GIVEN INSTRUCTION – Copy verbatim the material from its first line to the line that holds "d=ray(u,v); return CP+d*((z-CP.z)/d.z)", including that line.
○ ○ ○ ○ ○ ○ ○
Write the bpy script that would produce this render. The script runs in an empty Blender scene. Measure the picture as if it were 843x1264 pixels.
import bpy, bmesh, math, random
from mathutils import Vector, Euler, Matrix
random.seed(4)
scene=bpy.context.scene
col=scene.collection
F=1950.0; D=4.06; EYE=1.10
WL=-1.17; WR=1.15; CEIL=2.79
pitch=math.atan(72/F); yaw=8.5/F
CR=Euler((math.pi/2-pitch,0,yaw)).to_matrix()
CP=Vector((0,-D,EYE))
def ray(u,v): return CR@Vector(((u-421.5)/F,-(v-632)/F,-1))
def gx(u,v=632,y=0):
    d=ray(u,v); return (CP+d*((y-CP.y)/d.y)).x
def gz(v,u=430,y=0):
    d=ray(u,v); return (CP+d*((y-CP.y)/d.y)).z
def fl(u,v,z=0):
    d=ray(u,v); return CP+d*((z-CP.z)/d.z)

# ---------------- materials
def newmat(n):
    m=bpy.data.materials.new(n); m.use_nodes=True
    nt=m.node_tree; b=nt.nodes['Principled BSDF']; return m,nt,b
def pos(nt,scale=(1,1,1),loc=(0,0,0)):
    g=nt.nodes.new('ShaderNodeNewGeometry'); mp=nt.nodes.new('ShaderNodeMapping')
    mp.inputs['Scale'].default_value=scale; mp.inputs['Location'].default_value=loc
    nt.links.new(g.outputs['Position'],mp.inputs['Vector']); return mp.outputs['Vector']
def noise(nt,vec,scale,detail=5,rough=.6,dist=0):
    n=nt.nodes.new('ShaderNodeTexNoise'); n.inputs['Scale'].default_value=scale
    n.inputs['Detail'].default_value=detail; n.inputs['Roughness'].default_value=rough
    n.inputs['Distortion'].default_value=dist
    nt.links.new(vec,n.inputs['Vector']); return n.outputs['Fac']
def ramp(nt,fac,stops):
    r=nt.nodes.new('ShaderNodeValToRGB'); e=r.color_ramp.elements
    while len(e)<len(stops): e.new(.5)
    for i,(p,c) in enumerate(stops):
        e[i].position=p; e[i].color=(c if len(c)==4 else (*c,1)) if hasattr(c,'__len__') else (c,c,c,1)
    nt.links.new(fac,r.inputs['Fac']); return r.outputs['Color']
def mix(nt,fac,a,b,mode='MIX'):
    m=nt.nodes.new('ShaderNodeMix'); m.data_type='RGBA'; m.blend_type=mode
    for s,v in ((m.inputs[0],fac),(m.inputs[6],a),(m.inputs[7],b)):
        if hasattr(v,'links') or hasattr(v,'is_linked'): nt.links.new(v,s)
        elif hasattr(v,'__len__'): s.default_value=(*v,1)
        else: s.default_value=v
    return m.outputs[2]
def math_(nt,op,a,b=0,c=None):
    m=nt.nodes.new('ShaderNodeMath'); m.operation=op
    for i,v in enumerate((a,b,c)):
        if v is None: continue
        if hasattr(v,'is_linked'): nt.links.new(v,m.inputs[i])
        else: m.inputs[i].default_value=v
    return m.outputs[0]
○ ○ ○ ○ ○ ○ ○
SOLVED EXERCISE –
Write the bpy script that would produce this render. The script runs in an empty Blender scene. Measure the picture as if it were 843x1264 pixels.
import bpy, bmesh, math, random
from mathutils import Vector, Euler, Matrix
random.seed(4)
scene=bpy.context.scene
col=scene.collection
F=1950.0; D=4.06; EYE=1.10
WL=-1.17; WR=1.15; CEIL=2.79
pitch=math.atan(72/F); yaw=8.5/F
CR=Euler((math.pi/2-pitch,0,yaw)).to_matrix()
CP=Vector((0,-D,EYE))
def ray(u,v): return CR@Vector(((u-421.5)/F,-(v-632)/F,-1))
def gx(u,v=632,y=0):
    d=ray(u,v); return (CP+d*((y-CP.y)/d.y)).x
def gz(v,u=430,y=0):
    d=ray(u,v); return (CP+d*((y-CP.y)/d.y)).z
def fl(u,v,z=0):
    d=ray(u,v); return CP+d*((z-CP.z)/d.z)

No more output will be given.